Integrated Sensing and Communications via Beamforming
Consider an integrated sensing and communication (ISAC) system where a base station seeks to minimize the Cramer-Rao bound of a parameter estimation problem while satisfying quality-of-service constraints for communication users via spatial beamforming. How many simultaneous beamformers should be used? How to design these beamformers? We answer the former question by investigating rank-reduction strategies for the semidefinite programming relaxation solution and show that the minimum number of sensing beamformers scales at most linearly in the number of parameters to be estimated. Furthermore, we propose an optimization framework involving a transformation of the Cramer-Rao bound minimization problem into an equivalent max-min formulation and an extension of the uplink and downlink duality result for the classical multiuser MIMO communications problem into the ISAC setting. This results in a considerably more efficient iterative procedure for solving the optimal beamforming problem for ISAC than the semidefinite relaxation approach, while ensuring convergence to the global optimal solution.

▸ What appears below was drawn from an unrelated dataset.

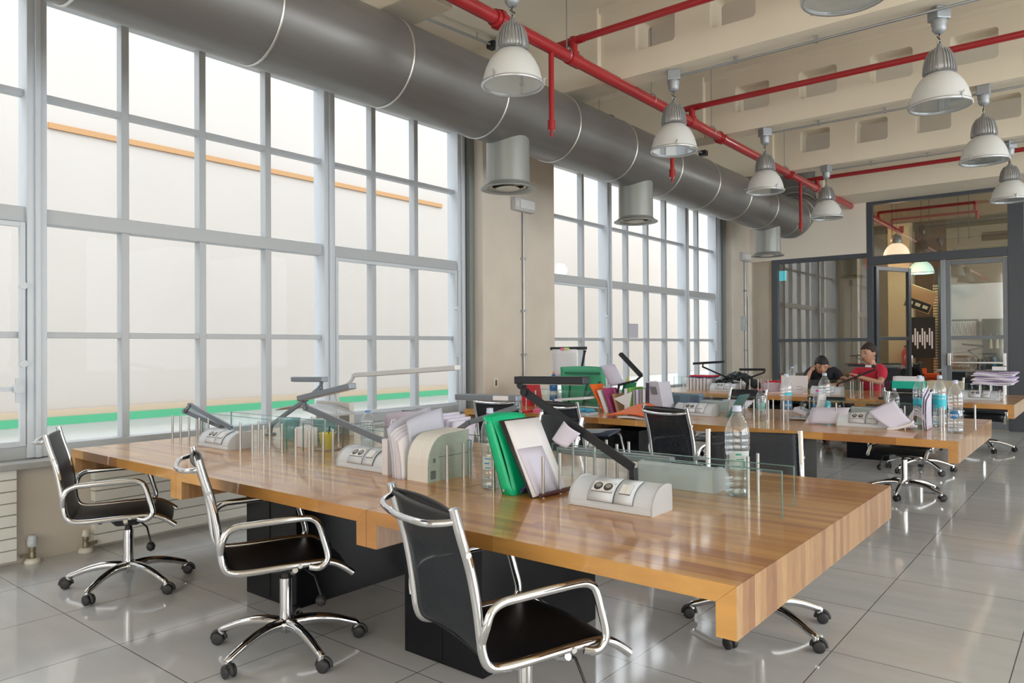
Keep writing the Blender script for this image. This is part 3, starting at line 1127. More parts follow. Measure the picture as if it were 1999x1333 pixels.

Wei Yu received the B.A.Sc. degree in computer engineering and mathematics from the University of Waterloo, Canada, and the M.S. and Ph.D. degrees in electrical engineering from Stanford University, U.S.A. He is a Professor and Canada Research Chair in Information Theory and Wireless Communications in the Electrical and Computer Engineering Department at the University of Toronto in Canada. Prof. Wei Yu is a Fellow of IEEE and a Fellow of the Canadian Academy of Engineering. He was the recipient of the IEEE Marconi Prize Paper Award in Wireless Communications in 2019, the IEEE Communications Society Award for Advances in Communication in 2019, the IEEE Signal Processing Society Best Paper Award in 2008, 2017, and 2021, the IEEE Communications Society and Information Theory Society Joint Paper Award in 2024, and the R. A. Fessenden Award from IEEE Canada in 2024. Prof. Wei Yu is a Clarivate Highly Cited Researcher. He served as the President of the IEEE Information Theory Society in 2021.